The cross-boundary catalytic effect of anions and cations enhances the hydrogen storage performance of magnesium-based hydrogen storage materials
Abstract
Magnesium-based hydrogen storage materials (MgH2) offer several advantages, including a high hydrogen storage density of up to 7.6 wt% and low production costs, making them highly attractive for solid-state hydrogen storage applications. However, Mg/MgH2 possesses limited dissociation/recombination capability of H2/H-, along with slow hydrogen atom diffusion, leading to sluggish hydrogen storage kinetics and high dehydrogenation enthalpy that limit practical applications. Research has demonstrated that transition metals and their cations exhibit high catalytic selectivity for H2/H-, whereas anions such as F- preferentially adsorb H2 molecules. However, the synergistic effects between cations and anions have remained largely unexplored. To address this gap, the current study proposes a cross-interface catalytic approach aimed at improving the hydriding-dehydriding behavior of MgH2 materials.
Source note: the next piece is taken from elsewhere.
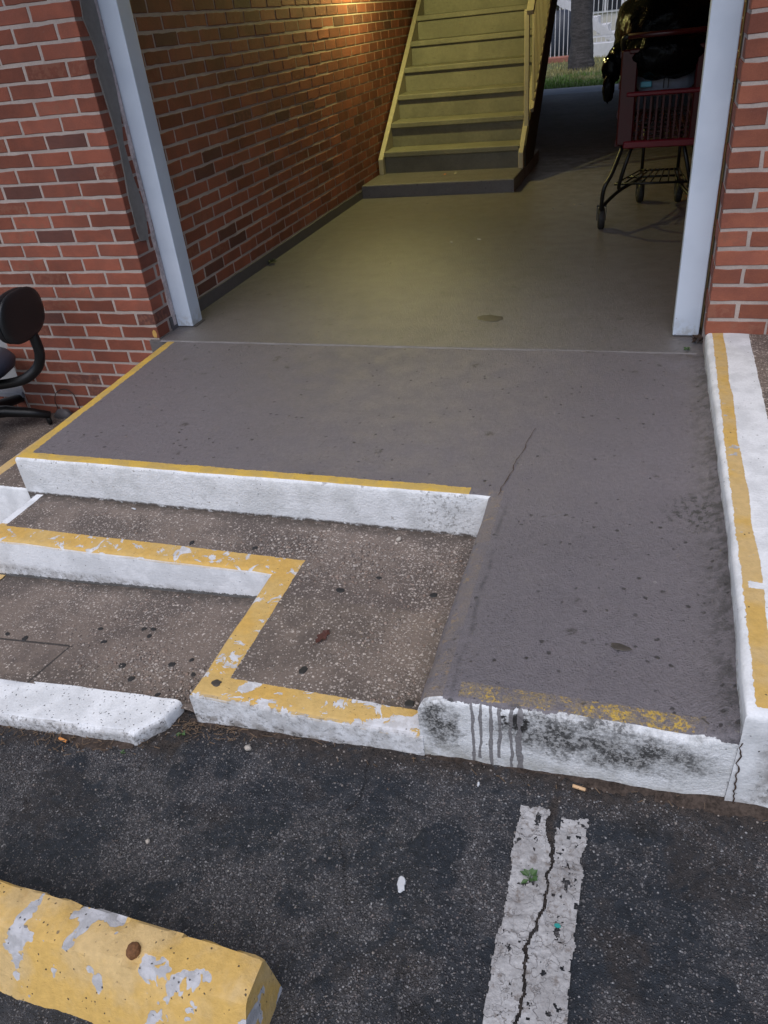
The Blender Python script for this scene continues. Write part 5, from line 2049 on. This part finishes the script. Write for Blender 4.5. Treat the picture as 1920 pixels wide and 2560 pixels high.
for k in range(260):
    x = rr.choice([rr.uniform(0.35, 1.15), rr.uniform(0.55, 1.0), rr.uniform(1.15, 2.9), rr.uniform(1.2, 1.4)])
    y = foot(x) - 0.003 - abs(rr.gauss(0, 0.030))
    z = float(asph(x)) + 0.010 + rr.uniform(0, 0.004)
    a = rr.uniform(0, PI)
    L = rr.uniform(0.006, 0.026)
    d = Vector((math.cos(a), math.sin(a) * 0.7, rr.uniform(-0.2, 0.25))) * L / 2
    w = Vector((-math.sin(a), math.cos(a), 0)) * rr.uniform(0.0006, 0.0013)
    c = Vector((x, y, z))
    obox(bm, c, d, w, Vector((0, 0, 0.0005)))
o = part('litter', bm, M_STRAW)
tag(o, 'dry straw and twigs scattered along the kerb foot', 'litter', kind='stuff')
bm = bmesh.new()
for k in range(380):
    if rr.random() < 0.75:
        x = rr.uniform(0.35, 2.95)
        y = foot(x) - abs(rr.gauss(0, 0.05))
    else:
        x, y = rr.uniform(0.4, 2.9), rr.uniform(-2.8, -2.05)
    z = float(asph(x) + asphalt_height(np.array([x]), np.array([y]))[0][0])
    r = rr.uniform(0.0012, 0.0034)
    q = bmesh.ops.create_icosphere(bm, subdivisions=1, radius=r)['verts']
    for v_ in q:
        v_.co = Vector((v_.co.x * rr.uniform(0.7, 1.2), v_.co.y * rr.uniform(0.7, 1.2), v_.co.z * 0.7)) + Vector((x, y, z + r * 0.3))
o = part('grit', bm, simple('pale_grit', (0.19, 0.165, 0.15), 0.8, 0, 0.6, 35, 0.3))
tag(o, 'loose pale grit strewn over the asphalt', 'grit', kind='stuff')

def stones(name, x, y, z, r, mat_, label, flat=0.6):
    """many small half buried stones, each a lumpy eight-sided body"""
    n = len(x)
    base = np.array([(1, 0, 0), (-1, 0, 0), (0, 1, 0), (0, -1, 0), (0, 0, 1), (0.7, 0.7, 0.1), (-0.7, 0.7, 0.1), (-0.7, -0.7, 0.1), (0.7, -0.7, 0.1), (0, 0, -0.6)], float)
    fa = np.array([(0, 5, 4), (5, 2, 4), (2, 6, 4), (6, 1, 4), (1, 7, 4), (7, 3, 4), (3, 8, 4), (8, 0, 4), (5, 0, 9), (2, 5, 9), (6, 2, 9), (1, 6, 9), (7, 1, 9), (3, 7, 9), (8, 3, 9), (0, 8, 9)])
    P = np.repeat(base[None], n, 0) * (1 + RNG.uniform(-0.30, 0.30, (n, len(base), 1)))
    a = RNG.uniform(0, 2 * PI, n)
    el = RNG.uniform(0.6, 1.0, n)
    px, py = P[..., 0], P[..., 1] * el[:, None]
    qx = px * np.cos(a)[:, None] - py * np.sin(a)[:, None]
    qy = px * np.sin(a)[:, None] + py * np.cos(a)[:, None]
    V_ = np.stack([qx * r[:, None] + x[:, None], qy * r[:, None] + y[:, None], P[..., 2] * r[:, None] * flat + z[:, None]], -1).reshape(-1, 3)
    F_ = (fa[None] + (np.arange(n) * len(base))[:, None, None]).reshape(-1, 3)
    o = link(name, mesh_np(name, V_, F_, False), mat_)
    return tag(o, label, name.replace('_', ' '), kind='stuff')


def m_stones(name, dark, light, tint):
    m = Mat(name)
    m.pos()
    t = m.math('FRACT', m.isl * 13.7)
    c = m.mix(dark, light, m.isl * m.isl)
    c = m.mix(c, tint, t.gt(0.72) * 0.6)
    c = m.scale(c, m.noise(300, 3, 0.7).ss(0.2, 0.8, 0.75, 1.15))
    return m.set(c, 0.75, 0, 0.35)


# asphalt stones, thick where the tar is worn off
n0 = 85000
sx = RNG.uniform(0.3, 2.95, n0)
sy = RNG.uniform(-2.85, -2.0, n0)
sh_, st_, sd_, sc_ = asphalt_height(sx, sy)
keep_ = (RNG.uniform(0, 1, n0) > (0.18 + 0.74 * st_)) & (sy < np.where(sx < 1.2, -2.105, -2.008)) & (sd_ < 0.75)
keep_ &= ~((sx > 2.118) & (sx < 2.275) & (sy < -2.09))
keep_ &= ~((sx < 1.78) & (sy < -2.555))
sx, sy, sh_ = sx[keep_], sy[keep_], sh_[keep_]
sr = 0.0010 + 0.0021 * RNG.uniform(0, 1, len(sx)) ** 2.2
stones('asphalt_stones', sx, sy, asph(sx) + sh_ + sr * 0.12, sr, m_stones('asphalt_stone', (0.060, 0.060, 0.067), (0.31, 0.30, 0.305), (0.17, 0.135, 0.125)), 'small grey stones standing out of the worn asphalt')
# pebbles of the two pavements
n0 = 17000
sx = RNG.uniform(0.15, 1.88, n0)
sy = RNG.uniform(-1.96, -1.2, n0)
up_ = ((sy > -1.405) & (sx > 0.18)) | ((sx > 1.352) & (sy > -1.922))
lo_ = (sx < 1.25) & (sy < -1.50) & ~up_
den = fbm(sx * 3.6, sy * 3.6, 0, 41, 4) + np.where(up_, np.clip((sx - 1.45) / 0.4, 0, 1) * 0.16, 0.0) - np.clip((sy + 1.30) / 0.08, 0, 1) * 0.3 * up_
keep_ = (up_ | lo_) & (RNG.uniform(0, 1, n0) < np.clip((den - 0.36) / 0.30, 0.04, 1.0))
sx, sy, up_, den = sx[keep_], sy[keep_], up_[keep_], den[keep_]
sz_ = np.where(up_, ZB, -0.25 + 0.047 * (sx - 1.18) - 0.055 * (sy + 1.95))
sr = (0.0014 + 0.0042 * RNG.uniform(0, 1, len(sx)) ** 2.6) * (0.8 + 0.5 * np.clip((den - 0.45) / 0.2, 0, 1))
stones('pavement_pebbles', sx, sy, sz_ + sr * 0.02, sr, m_stones('pavement_pebble', (0.15, 0.12, 0.105), (0.50, 0.44, 0.40), (0.30, 0.21, 0.165)), 'pale pebbles standing out of the brown pavements', 0.42)

# ------------------------------------------------------------------ behind the building
tr = thing('palm_tree', (0.70, 15.1, 0), 'grey palm tree trunk on the lawn beyond the passage', 'tree')
bm = bmesh.new()
tube(bm, [(0.70, 15.1, -0.15), (0.70, 15.1, 0.05), (0.69, 15.1, 0.35), (0.675, 15.1, 0.8), (0.66, 15.1, 1.5), (0.63, 15.1, 3.5), (0.60, 15.1, 6.5)], [0.27, 0.255, 0.225, 0.205, 0.20, 0.18, 0.15], 20)
bmesh.ops.subdivide_edges(bm, edges=bm.edges[:], cuts=2, use_grid_fill=True)
for v_ in bm.verts:
    n_ = (float(fbm(v_.co.x * 9, v_.co.y * 9, v_.co.z * 14, 3, 4)) - 0.5)
    d = Vector((v_.co.x - 0.66, v_.co.y - 15.1, 0))
    v_.co += d * n_ * 0.35
part('trunk', bm, M_BARK, tr, True)
bm = bmesh.new()
rr = random.Random(8)
for k in range(34):
    a = rr.uniform(0, 6.28)
    el = rr.uniform(-0.5, 1.0)
    base = Vector((0.60, 15.1, 6.5))
    prev = base
    for s in range(9):
        t = (s + 1) / 9
        p = base + Vector((math.cos(a) * 1.9 * t, math.sin(a) * 1.9 * t, el * 1.3 * t - 1.5 * t * t))
        for q in (-1, 1):
            side = Vector((-math.sin(a), math.cos(a), -0.5)) * q
            leaf_quad(bm, p, (side.x + math.cos(a) * 0.8, side.y + math.sin(a) * 0.8, -0.35), 0.55 * (1 - t * 0.5), 0.025)
        prev = p
part('crown', bm, M_HEDGE, tr)

# grass
ng = 26000
gx_ = RNG.uniform(-2.5, 4.5, ng)
gy_ = 11.36 + RNG.uniform(0, 1, ng) ** 1.5 * 8.0
gz_ = -0.03 + (fbm(gx_ * 0.5, gy_ * 0.5, 0, 3, 3) - 0.5) * 0.10
ga = RNG.uniform(0, 2 * PI, ng)
gl_ = RNG.uniform(0.03, 0.085, ng)
gw = RNG.uniform(0.004, 0.009, ng)
le = RNG.uniform(-0.6, 0.6, ng)
b0 = np.stack([gx_ - np.cos(ga) * gw, gy_ - np.sin(ga) * gw, gz_], -1)
b1 = np.stack([gx_ + np.cos(ga) * gw, gy_ + np.sin(ga) * gw, gz_], -1)
tp = np.stack([gx_ - np.sin(ga) * le * gl_, gy_ + np.cos(ga) * le * gl_, gz_ + gl_], -1)
gv = np.stack([b0, b1, tp], 1).reshape(-1, 3)
mg = Mat('grass_blades')
X_, Y_, Z_ = mg.pos()
gcol = mg.mix((0.115, 0.205, 0.045), (0.32, 0.29, 0.13), (mg.noise(0.9, 3, 0.6) + Y_.ss(12.0, 15.0, -0.10, 0.14)).ss(0.42, 0.58))
mg.set(mg.scale(gcol, mg.isl.ss(0, 1, 0.7, 1.3)), 0.7, 0, 0.2)
o = link('grass', mesh_np('grass', gv, np.arange(ng * 3).reshape(-1, 3)), mg.mat)
tag(o, 'short green and straw coloured grass beyond the passage', 'grass', kind='stuff')

# white picket fence, in two runs
def fence(xa, ya, xb, yb, zb, ztop_, label, n, tk):
    f = thing('fence', (xa, ya, 0), label, 'fence', 'white metal fences behind the lawn')
    for k in range(n):
        t = k / (n - 1)
        x, y = xa + (xb - xa) * t, ya + (yb - ya) * t
        w = tk * (2.2 if k % 9 == 0 else 1.0)
        part('picket', boxm(x - w, x + w, y - w, y + w, zb, ztop_), M_WHITEM, f)
    for z in (zb + 0.12, ztop_ - 0.1):
        bm = bmesh.new()
        bar(bm, (xa, ya, z), (xb, yb, z), 0.03, 0.04)
        part('rail', bm, M_WHITEM, f)
    return f


fence(-1.2, 17.0, 0.42, 17.9, -0.05, 1.95, 'white metal picket fence left of the palm trunk', 19, 0.008)
fence(0.46, 18.2, 4.6, 18.5, 0.28, 2.1, 'white metal picket fence on a low wall right of the palm trunk', 42, 0.008)
lw = part('low_wall', boxm(0.44, 4.8, 18.1, 18.6, -0.2, 0.27, bev=0.01), M_WHITEM)
tag(lw, 'low white wall under the right picket fence', 'low wall')
pv = part('paver_edge', boxm(-0.75, 0.30, 17.45, 17.75, -0.2, 0.10, bev=0.02), M_TERRA)
tag(pv, 'reddish paver edging behind the left fence', 'edging')
# white outdoor stair seen through the fence
fs = thing('outdoor_stairs', (1.0, 21.0, 0), 'white stepped staircase of the far building behind the fence', 'staircase')
for k in range(7):
    x0 = 1.42 - k * 0.27
    z0 = 0.02 + k * 0.185
    part('step', boxm(x0 - 0.27, x0 + 0.0, 20.4, 21.6, z0 - 0.02, z0 + 0.17, bev=0.004), M_WHITEM, fs)
bm = bmesh.new()
A = [bm.verts.new((1.70, y, 0.0)) for y in (20.37, 20.395)]
pf = [(1.75, -0.15), (-0.70, 1.52), (-0.70, 1.28), (1.45, -0.15)]
A = [bm.verts.new((x, 20.37, z)) for x, z in pf]
B = [bm.verts.new((x, 20.395, z)) for x, z in pf]
bm.verts.remove(bm.verts[0]) if False else None
bm.faces.new(A)
bm.faces.new(B[::-1])
for k in range(4):
    bm.faces.new((A[k], B[k], B[(k + 1) % 4], A[(k + 1) % 4]))
part('stringer', bm, M_WHITEM, fs)
fb = thing('far_building', (2.0, 25.0, 0), 'pale apartment block behind the fence and white stairs', 'building')
part('wall', boxm(-6, 12, 24.0, 32.0, -0.3, 6.0), M_PALEW, fb)
for k in range(9):
    x = -5.2 + k * 1.75
    w = part('window', boxm(x, x + 1.0, 23.95, 23.999, 0.75, 1.9), M_WHITEM, fb)
    part('pane', boxm(x + 0.06, x + 0.47, 23.93, 23.949, 0.8, 1.85), M_DARKGL, w)
    part('pane', boxm(x + 0.53, x + 0.94, 23.93, 23.949, 0.8, 1.85), M_DARKGL, w)
    w = part('window', boxm(x, x + 1.0, 23.95, 23.999, 3.3, 4.5), M_WHITEM, fb)
    part('pane', boxm(x + 0.06, x + 0.94, 23.93, 23.949, 3.35, 4.45), M_DARKGL, w)
part('roof', boxm(-6.3, 12.3, 23.6, 32.3, 6.001, 6.25), M_CEIL, fb)
# dark blue rounded cover behind the left fence
v_, f_ = blob((-0.15, 19.3, 0.42), (0.36, 0.4, 0.56), 11, 1.6, 0.07, 32, shape=lambda p: np.sign(p) * np.abs(p) ** 0.8 * np.array([0.36, 0.4, 0.56]) ** 0.2)
o = link('tarpaulin_cover', mesh_np('tarpaulin_cover', v_ - np.array([-0.15, 19.3, 0]), f_, True), M_BLUEC, None, (-0.15, 19.3, 0))
tag(o, 'dark blue rounded cover standing behind the left fence', 'cover')
# shrubs behind the fence
def shrub(cx, cy, r, h, seed, label):
    rr = random.Random(seed)
    s = thing('shrub', (cx, cy, 0), label, 'shrub', 'shrubs behind the fence')
    bm = bmesh.new()
    for k in range(420):
        a, b, q = rr.uniform(0, 6.28), rr.uniform(-1, 1), rr.random() ** 0.4
        d = Vector((math.cos(a) * math.sqrt(1 - b * b), math.sin(a) * math.sqrt(1 - b * b), b))
        p = Vector((cx, cy, h * 0.5)) + Vector((d.x * r, d.y * r, d.z * h * 0.5)) * q
        leaf_quad(bm, p, (rr.uniform(-1, 1), rr.uniform(-1, 1), rr.uniform(-0.5, 0.8)), rr.uniform(0.06, 0.13), rr.uniform(0.015, 0.03))
    part('leaves', bm, M_HEDGE, s)
    bm = bmesh.new()
    for k in range(5):
        a = rr.uniform(0, 6.28)
        tube(bm, [(cx, cy, -0.1), (cx + math.cos(a) * r * 0.5, cy + math.sin(a) * r * 0.5, h * 0.7)], 0.012, 5)
    part('stem', bm, M_TWIG, s)
shrub(-0.55, 20.6, 0.6, 1.5, 3, 'leafy shrub behind the dark blue cover')
shrub(-1.0, 19.4, 0.45, 1.0, 5, 'low shrub at the left end of the left picket fence')
shrub(2.3, 19.5, 0.5, 1.9, 8, 'tall shrub behind the right picket fence')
The partial etching process enables F- to become anchored onto Al3+ within the interlayer of MXene, followed by subsequent pairing with the supported TMx+. The proposed engineered surface provided bidirectional catalysis that actively facilitates both hydriding and dehydriding reactions in Mg/MgH2. Incorporation of Fe3+-V2AlCFx enables Mg to absorb 7.30 wt% of H2 within 8 hours, accompanied by a substantial decrease in the hydrogenation activation energy to 20.5 KJ/mol. During dehydrogenation, interactions between TM and Al-V-F lead to valence state modulation that remained actively involved in promoting H- release and improving H-atom affinity on TM surfaces, and ultimately accelerating their recombination into H2. The described phenomenon subsequently lowers the energy barrier for the MgH2 dissociation reaction to 38.99 KJ/mol. The current study further elucidated the influence of synergistic effects at cation-anion interfaces on the modulation of both dehydrogenation kinetics and thermodynamics in MgH2. Thus, this study provides new prospects for confined-phase transition catalytic systems in metal hydride applications.